I have attended many drug court graduations and seen first hand the awesome redemptive power of the L.A. program. Children have told me that because of drug court, they have a father for the first time. Women previously living on the streets, engaging in prostitution, have obtained proper shelter and meaningful employment; many of these women have reunited with their children after years of addiction. Often these stories have brought me to tears. One of the most dramatic examples I can think of is a man who was living under a local freeway overpass when he entered the Los Angeles drug court. When I last saw him, he was completing his master’s program at USC in preparation for joining their faculty.

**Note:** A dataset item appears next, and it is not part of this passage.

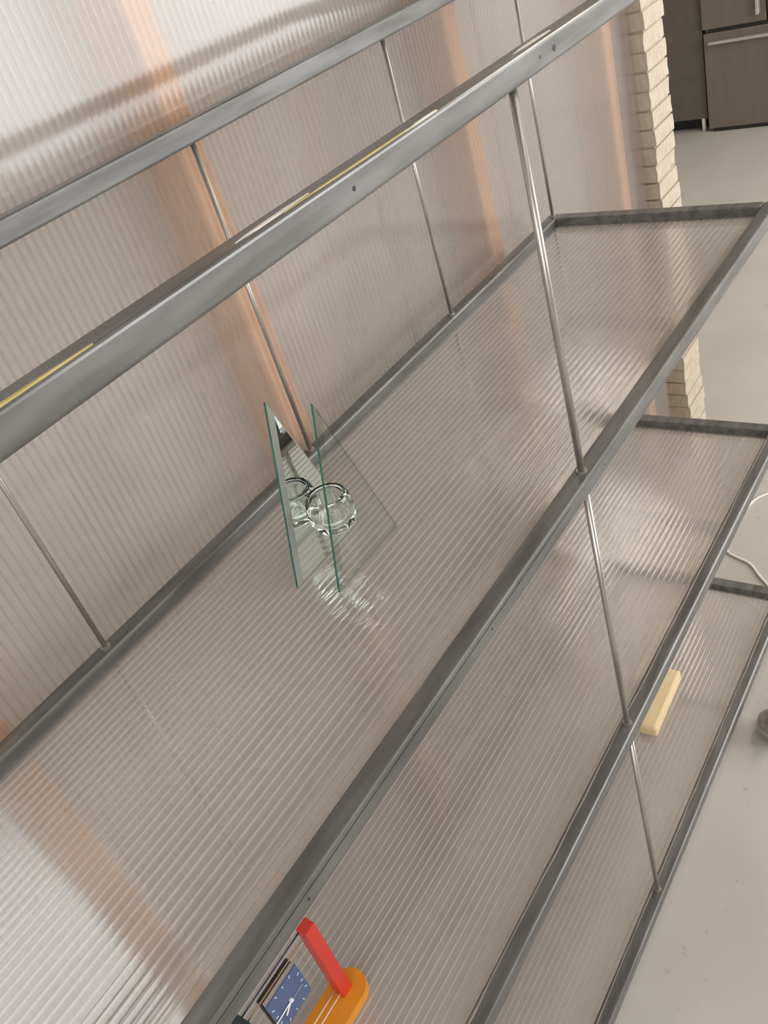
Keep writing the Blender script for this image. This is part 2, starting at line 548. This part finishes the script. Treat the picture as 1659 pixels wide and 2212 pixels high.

The amazing success achieved by our drug courts in Los Angeles County (80 percent success rate for graduates) is unquestionable. I invite anyone who wishes to experience L.A. drug courts to attend just one of the approximately 40 graduations in Los Angeles County that occur every year. It only takes one visit to be convinced.

Michael P. Judge Public Defender Vice chairperson, L.A. County Drug Court Oversight Committee

 

I just wanted to thank the L.A. Weekly for having a writer who is not afraid of exposing his sanity. Marc Cooper’s opinions are right on the point, like his "Beat Bush" piece. Too often criticism is overblown rhetoric. For many of us who do care about social issues and policy differences with Republicans, we prefer real policy debates, not "the sky is falling" calls to arms.

Jonathan Lett Los Angeles

In his May 22 column Marc Cooper blames California’s $38 billion shortfall on President Bush, but the fact is the shortfall has nothing to do with President Bush and everything to do with Governor Gray Davis, the Democrat-controlled state government and the California voters who go on shopping sprees every November 7 spending money the state doesn’t have. The president has nothing to do with it.